Debates about punctuation, for me, are like debates about rests and accidentals in musical scores. They go on and on; if the manuscript is old enough, they can be decided by a coin flip; and they force us, in the end, to consider the work as a whole—its shape, its construction and intent. Mozart’s scores, for instance, several of which were left in disarray on the composer’s death, come in for a fair share of controversy. In his Piano Concerto No. 13, is the complex figured bass in the tutti by a quirkily inclined Mozart, or do the multiple tiny irregularities—the piano holding a D note against the full orchestra, or inconsistencies in the noting of accidentals—suggest the work of a hack? The conclusion you draw may lead to your judgment of the work as a whole.
So it is with the period in the Declaration of Independence that Danielle Allen, a political scientist at the Institute for Advanced Study, is calling a stray ink blot. Punctuation rules in the 18th century, despite Ben Jonson’s English Grammar, remained mostly elocutionary. We have already talked ourselves hoarse over the excessive commas in the syntax of the Second Amendment. But Allen’s argument contends that the full stop of a period following the opening clause of the second sentence of the Declaration distorts the logic of the founders. Here’s the passage in question, in the form most of us have seen:
We hold these truths to be self-evident, that all men are created equal, that they are endowed by their Creator with certain unalienable Rights, that among these are Life, Liberty and the pursuit of Happiness.—That to secure these rights, Governments are instituted among Men, deriving their just powers from the consent of the governed, —That whenever any Form of Government becomes destructive of these ends, it is the Right of the People to alter or to abolish it, and to institute new Government, laying its foundation on such principles and organizing its powers in such form, as to them shall seem most likely to effect their Safety and Happiness.
Looking through the archives, Allen found evidence that the period after the first “Happiness” was unintended. Others, looking at the same material, have found it closer to a comma (parallel to the comma following the word governed). What difference does it make?

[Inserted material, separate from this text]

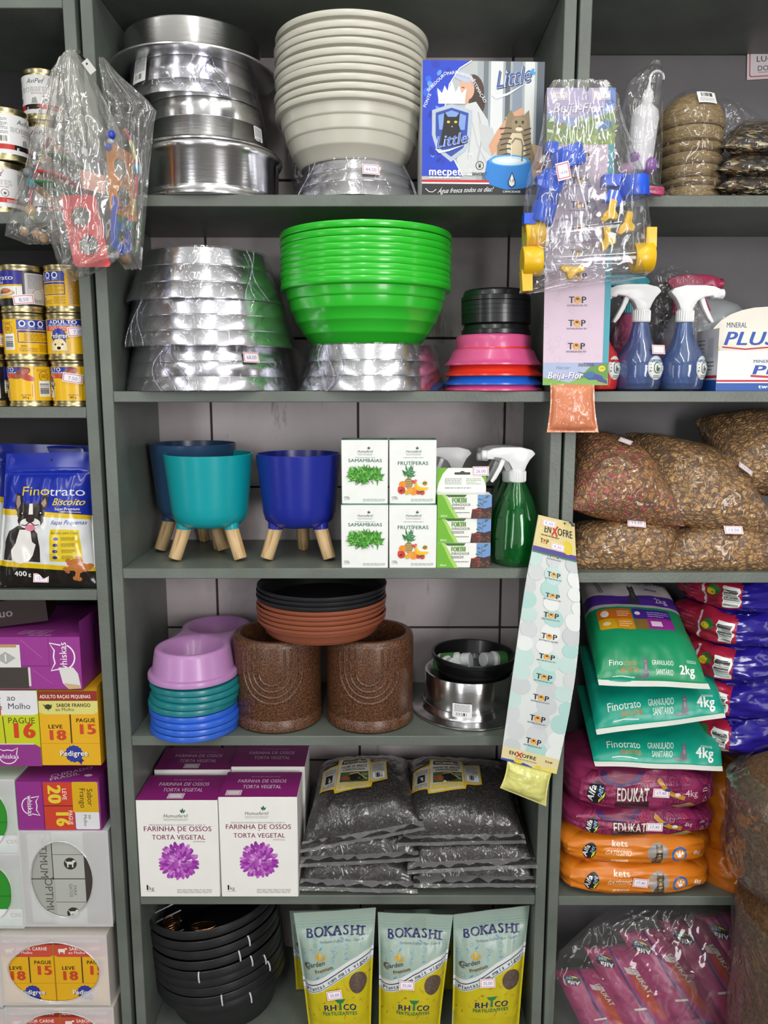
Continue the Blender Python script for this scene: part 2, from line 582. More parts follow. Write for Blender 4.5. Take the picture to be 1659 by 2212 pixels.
PAINT = paint_mat()
GROUT = M('3c3838', .9, kind='grout')
TILE = tile_mat()
WALLY = .28                                # face of the tiled wall
b = MB()
b.box(-3, WALLY + .003, 0, 3, WALLY + .1, 3, GROUT)
TS = .3135
for i in range(-6, 9):
    for j in range(0, 9):
        x0, z0 = -.369 + i * TS, .031 + j * .3148
        if -2.9 < x0 and x0 + TS < 2.9 and z0 + .315 < 2.98:
            b.box(x0 + .0022, WALLY, z0 + .0022, x0 + TS - .0022, WALLY + .01, z0 + .3148 - .0022, TILE, .0012, 1)
tag(b.build('wall_back'), kind='structure')
b = MB(); b.box(-3, -3.6, -.05, 3, WALLY, 0, M('5a5752', .4, kind='floor_tile'))
tag(b.build('floor'), kind='structure')
b = MB(); b.box(-3, -3.6, 3, 3, WALLY + .1, 3.05, M('d5d3cd', .8, kind='ceiling_paint'))
tag(b.build('ceiling'), kind='structure')
WP = M('8b8a86', .7, kind='wall_paint')
b = MB(); b.box(-3, -3.65, 0, 3, -3.6, 3, WP); tag(b.build('wall_front'), kind='structure')
b = MB(); b.box(-3.05, -3.6, 0, -3, WALLY + .1, 3, WP); tag(b.build('wall_left'), kind='structure')
b = MB(); b.box(3, -3.6, 0, 3.05, WALLY + .1, 3, WP); tag(b.build('wall_right'), kind='structure')

SD = WALLY - .003                          # shelf depth, front edge at y = 0
ZM = [1.827, 1.496, 1.175, .849, .517, .19]   # tops of the middle unit's boards
ZR = [1.826, 1.496, 1.167, .515, .17]
ZL = [1.799, 1.468, 1.134, .106]
TH = .0195


def unit(label, x0, x1, tops, top_z, panel=None, pcol='6f6d70'):
    t = thing('shelving_unit', label, 'shelves', ((x0 + x1) / 2, 0, 0))
    c = (x0 + x1) / 2
    for a, d in ((x0, x0 + .0205), (x1 - .0205, x1)):
        b = MB(); b.box(a - c, 0, 0.002, d - c, SD, 2.35, PAINT, .0012, 1); b.build('side_panel', t)
    for z in [top_z + TH] + tops:
        b = MB(); b.box(x0 + .0207 - c, .0005, z - TH, x1 - .0207 - c, SD, z, PAINT, .0012, 1); b.build('shelf_board', t)
    if panel:
        b = MB(); b.box(x0 + .022 - c, SD - .012, .05, x1 - .022 - c, SD - .0005, panel, M(pcol, .6, kind='back_panel', bump=.1)); b.build('back_panel', t)
    return t


unit('grey painted open shelving unit standing between the two other shelving units', -.5, .3175, ZM, 2.151)
unit('grey painted shelving unit at the left edge holding food cans and cartons', -1.33, -.5085, ZL, 2.119, 2.3, '242425')
unit('grey painted shelving unit at the right edge holding kibble bags and cat litter', .3225, 1.14, ZR, 2.151, 2.15)
# ================================================================== shared builders
def RP(rp, z, Y): return rp / FPX * ZC(z, Y)


def sstep(a, b, x):
    t = min(1, max(0, (x - a) / (b - a) if b != a else 0))
    return t * t * (3 - 2 * t)


def P1(t, m0, m1, e):
    q = (t - m0) / (1 - m0 - m1)
    if q <= 0 or q >= 1: return 0
    return (1 - abs(2 * q - 1) ** e[0]) ** e[1]


def surface(FL, FR, BR, BL, n, bulge, wr=.002, seed=0, seals=(.04, .02, .04, .02), pin=.0, eu=(3, .6), ev=(3, .6), wave=0, side=1, ripple=1, sag=None):
    """a cushion-like sheet over four corners; v runs from the first edge to the opposite one"""
    FL, FR, BR, BL, n = V(FL), V(FR), V(BR), V(BL), V(n).normalized()
    ux = ((FR - FL) + (BR - BL)).normalized()
    def S(u, v, w=0):
        c = u - .5
        uu = u - pin * math.sin(PI * min(1, max(0, v))) * 2 * c * (1 if abs(c) <= .5 else 1)
        p = (FL * (1 - uu) + FR * uu) * (1 - v) + (BL * (1 - uu) + BR * uu) * v
        pr = P1(u, seals[3], seals[1], eu) * P1(v, seals[0], seals[2], ev)
        a = nz(u * 3.1 + seed, v * 3.1, seed * 1.7) * .7 + nz(u * 7 + seed, v * 7, 3 + seed) * .45 + nz(u * 15, v * 15 + seed, 7) * .2
        d0, d1 = v - seals[0], 1 - seals[2] - v
        rp = 0
        for d in (d0, d1):
            if d > 0: rp += math.exp(-d / .13) * min(1, d / .03) * nz(u * 13 + seed * 3, d * 1.5, 11 + seed)
        e0, e1 = u - seals[3], 1 - seals[1] - u
        for d in (e0, e1):
            if d > 0: rp += .7 * math.exp(-d / .1) * min(1, d / .03) * nz(v * 11 + seed * 3, d * 1.5, 17 + seed)
        z = bulge * pr * (1 + .12 * nz(u * 2 + seed, v * 2, 5)) + side * (wr * a * sstep(0, .25, pr) + wr * 1.3 * rp * ripple)
        z += wave * nz(u * 2.6 + seed, v * 2.6, 2) * (1 if True else 0)
        if sag: z += sag(u, v)
        return p + n * (side * w + (z if side > 0 else -z if False else z))
    return S


def cushion(mb, top, bot, nu, nv, mat, botmat=None):
    """closed bag from a top and a bottom sheet that meet at the rim"""
    vs, fs = [], []
    idx = {}
    for j in range(nv + 1):
        for i in range(nu + 1):
            idx['t', i, j] = len(vs); vs.append(top(i / nu, j / nv))
    for j in range(nv + 1):
        for i in range(nu + 1):
            if i in (0, nu) or j in (0, nv): idx['b', i, j] = idx['t', i, j]
            else: idx['b', i, j] = len(vs); vs.append(bot(i / nu, j / nv))
    ft, fb = [], []
    for j in range(nv):
        for i in range(nu):
            ft.append((idx['t', i, j], idx['t', i + 1, j], idx['t', i + 1, j + 1], idx['t', i, j + 1]))
            fb.append((idx['b', i, j + 1], idx['b', i + 1, j + 1], idx['b', i + 1, j], idx['b', i, j]))
    mb.add(vs, ft, mat)
    n0 = len(mb.v) - len(vs)
    k = mb.mi(botmat or mat)
    for f in fb: mb.f.append(tuple(q + n0 for q in f)); mb.m.append(k); mb.s.append(True)
    return mb


def gridded(S, nu, nv):
    """the sheet S read through its own nu x nv mesh, so that printing lies exactly on it"""
    cache = {}
    def G(i, j):
        if (i, j) not in cache: cache[i, j] = S(i / nu, j / nv)
        return cache[i, j]
    def fn(u, v):
        x, y = min(nu - 1e-9, max(0, u * nu)), min(nv - 1e-9, max(0, v * nv))
        i, j = int(x), int(y)
        x, y = x - i, y - j
        return (G(i, j) * (1 - x) + G(i + 1, j) * x) * (1 - y) + (G(i, j + 1) * (1 - x) + G(i + 1, j + 1) * x) * y
    return fn


def lines(n, size): return [size * i / n for i in range(1, n)]


def sticker(parent, fn, w=.03, h=.017, txt='9,90', name='price_sticker', ink='7a6fc8', border='d8506a'):
    """small white price tag with a red border; fn maps metres on the face to a point"""
    a = Art()
    a.rect(0, 0, w, h, 'f3eef0').frame(w * .05, h * .08, w * .95, h * .92, h * .05, border)
    if txt: a.text(txt, w * .5, h * .32, min(h * .34, w * .2), ink, b=0, w=w * .62)
    b = MB(); b.art(a, fn, base=.0012)
    return b.build(name, parent)


def facemap(o, ux, uy): return flat(o, ux, uy)


ALU = M('dfdfe1', .21, 1, var=.05, vs=8, bump=.05, bs=260, kind='brushed_aluminium', stretch=(.15, .15, 1))
ALUF = M('b7b7b9', .26, 1, var=.05, vs=8, bump=.05, bs=260, kind='brushed_aluminium', stretch=(.15, .15, 1))


def barcode_label(w, h):
    a = Art()
    a.rrect(0, 0, w, h, w * .05, 'efeff0').small(w * .1, h * .42, w * .9, h * .94, 8, '77777a', .45)
    return a.bars(w * .14, h * .08, w * .86, h * .36)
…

Jack Rakove of Stanford is quoted in The New York Times as believing that the stray period subordinates the importance of good government to the claims about “life, liberty, and the pursuit of happiness.” On the face of it, his argument seems weak to me. The first sentence of a paragraph is generally the topic sentence, yes. But separating one idea from the other by means of a full stop does not subordinate the second idea to the first. Rush Limbaugh, roundly fulminating at the reporter who brought Allen’s discovery to light, inadvertently gives us a clue to a more enlightening view of the matter:
And her point is that without the period, the sentence just flows without a stop and grants equal power to government—in fact, maybe even more power—to secure those rights. Now, again, I want to stress here, ladies and gentlemen that this is bogus. … The role of government is subordinated to the people. But it doesn’t matter to this scholar. It doesn’t matter to this feminist who is attempting to claim that the original Founding Father Declaration of Independence was designed to establish a big government in order to secure and provide those rights. … This assertion here that there should not be a period and that that changes dramatically the whole sentence, the whole paragraph. It’s completely incorrect grammatically without a period. If you don’t have a period in this paragraph it is completely ungrammatical and there is nothing else in the Declaration of Independence that is ungrammatical. Nothing. They were painstaking about that.
Well, yes, Rush. They were. Their punctuation was irregular by contemporary standards, but their grammar and syntax were elegant. And the odd thing about placing a period after the initial word Happiness is that it renders the very long passage that follows a fragment. As any old-fashioned sentence diagrammer will tell you, without that pesky period, there are four noun clauses in the sentence, each beginning with the word that, each in apposition to the truths we are holding to be self-evident.
If the period stands, the thats should go, and the comma after governed as well. The passage would then read thus:
We hold these truths to be self-evident, that all men are created equal, that they are endowed by their Creator with certain unalienable Rights, that among these are Life, Liberty and the pursuit of Happiness. To secure these rights, Governments are instituted among Men, deriving their just powers from the consent of the governed. Whenever any Form of Government becomes destructive of these ends, it is the Right of the People to alter or to abolish it, and to institute new Government, laying its foundation on such principles and organizing its powers in such form, as to them shall seem most likely to effect their Safety and Happiness.
Obviously, no one would allow such butchery of a sacred document. But place the word that at the beginning of the second (and, presumably, the third) sentence, and it has no referent; the noun clauses introduced by that have no way to operate, no role to play in the so-called sentence to which they belong.
Syntactically, then, losing the period after Happiness seems the wisest solution. Once we get past this hurdle the size of an ink blot, perhaps we can begin debating how self-evident, really, those four truths still are to us.